Now, someone reading this potential need for tweaking may be put off, thinking "but i want something to work right away! All this tweaking at two weeks a pop after getting to 5 weeks of compliance - that's taking possibly months away from that weight goal."
Two possible replies to this argument. First, as Berardi in his videos that accompany PN puts it, if you want to lose weight fast, and that's your only concern, he can make it happen with lots of drugs and diet enforcement. But then what? The immediate fix is only effective for the duration of that diet. Second, once you're tweaked, you're tweaked. It may take a little bit of time for you to get what works for you, but once it's dialed in, it's dialed in: you know what works for you AND you have the knowledge on how to adapt this if your practice changes - like you start to work out more - or your goals change - you want to add muscle now, rather than lose weight. If you could spend a couple months cleaning up your diet and getting techniques that last AND improve your health AND not only achieve your goals but ensure your results last for months/years, then that ramp up phase is worth it, no? And hey, that ramp up phase is still progressing you towards your goal, too.
You're Not Alone
Despite how great the individualization guide it can be challenging to determine which strategy to pick first - which one is most likely to benefit your particular circumstances/goals/composition. That's where the PN forum comes in. A PN purchase gives you full access to the forum, its online resources and especially its experts like Carter Schoffer (Director of Sports Nutrition and Performance at precision nutrition) and Ryan D. Andrews (Dietitian/Exercise Physiologist/Director of Research as well as being a vegan), to name only two of the PN team members, are worth their weight in gold. There are also folks like Kris Aiken, Coach Mike and Krista Schaus who are pro trainers who are regulars on the forum and part of the team. This is to say nothing of all the people who keep Members Logs on the site and have likely either gone through what you're going through or are right there with you, empathisizing, replying and pointing folks to related resources to help get up on the Why of any of the habits.
Just to add a personal note, this has certainly been my experience: with following the habits with 90% compliance, my progress to my goals was steady but seemingly very sloooow. I lamented this on the forum and got some super pointers of techniques to try to tweak the approach; i went back to the tools on the site and the individualization guide; i came back with a suite of questions, and got a sustained set of answers from Carter Schoffer in particular that helped me dial in within a month the nutrition refinements i needed for my particular practice. I'm very pleased with the results; more than that, i'm very pleased with having been able to maintain and improve them.

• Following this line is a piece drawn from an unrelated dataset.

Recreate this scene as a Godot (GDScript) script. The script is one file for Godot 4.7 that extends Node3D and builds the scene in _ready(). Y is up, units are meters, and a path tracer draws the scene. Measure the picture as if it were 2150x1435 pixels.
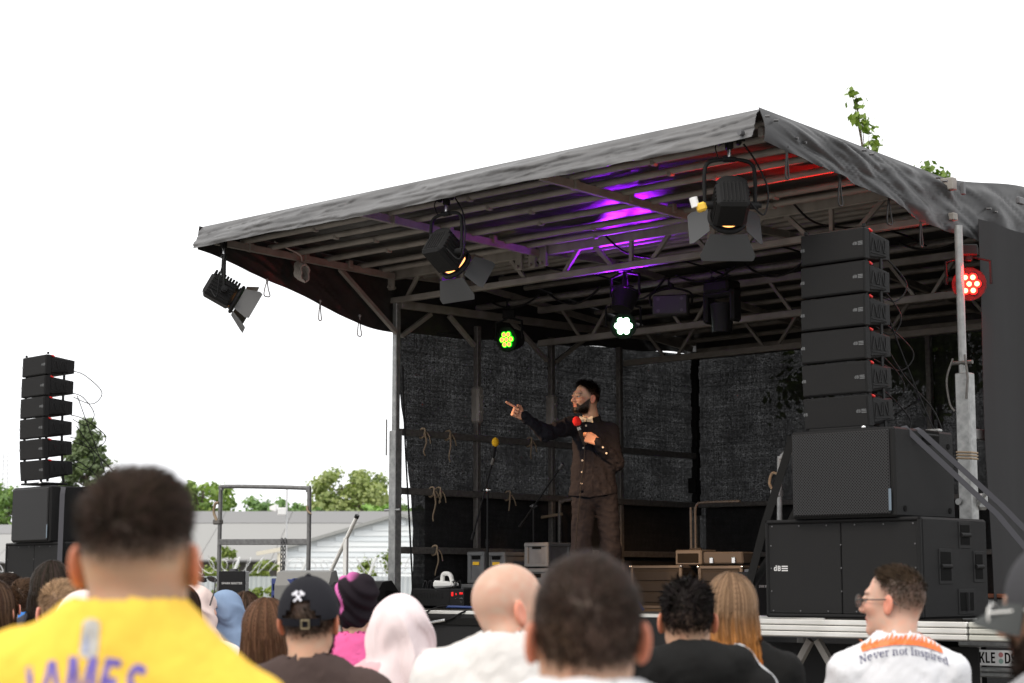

Tweak Your Fitness Program, too: As another aside: the support available on the PN forum is not just about nutrition alone; there's a strong focus on tweaking one's workouts, too. Beyond the PN team, there are numerous coaches and fitness professionals who are regulars on the forum. Three in particular have offered me free and terrific feedback on my programs. This is a shout out of thanks for these community members: Roland Ficher (CDN), Alex Gold (UK) and Mike T. Nelson (USA), whom i've had the pleasure to interview for IAMGeekFit. From basic program to custom tuning, you're so covered with PN.
Taking It Home
One of the main tenants of PN is that this is a strategy for the long term. As such spending the time up front to figure out how to tune good nutrition practices for you for that long haul is a far healthier approach than short term "fast" but also short and potentially unhealthy fixes like diets can be.
Maybe you're looking at those PN habits and thinking "wow, no way i can get compliant on those habits; too daunting." That's ok, too. Cold Turkey isn't for everyone: one at a time is a better start than walking away. What do you have to lose by not trying? This is about a practice for a lifetime. So, to paraphrase a line from Babylon 5, how old will you be a year from now if you don't try to get real with good nutrition?
For those reading this who are excited about how this approach may work for you, that's excellent. It will. The basics are super sound; the habits work, and best of all, the individualization approaches ensures that those habits work for you no matter your health, nutrition and fitness goals.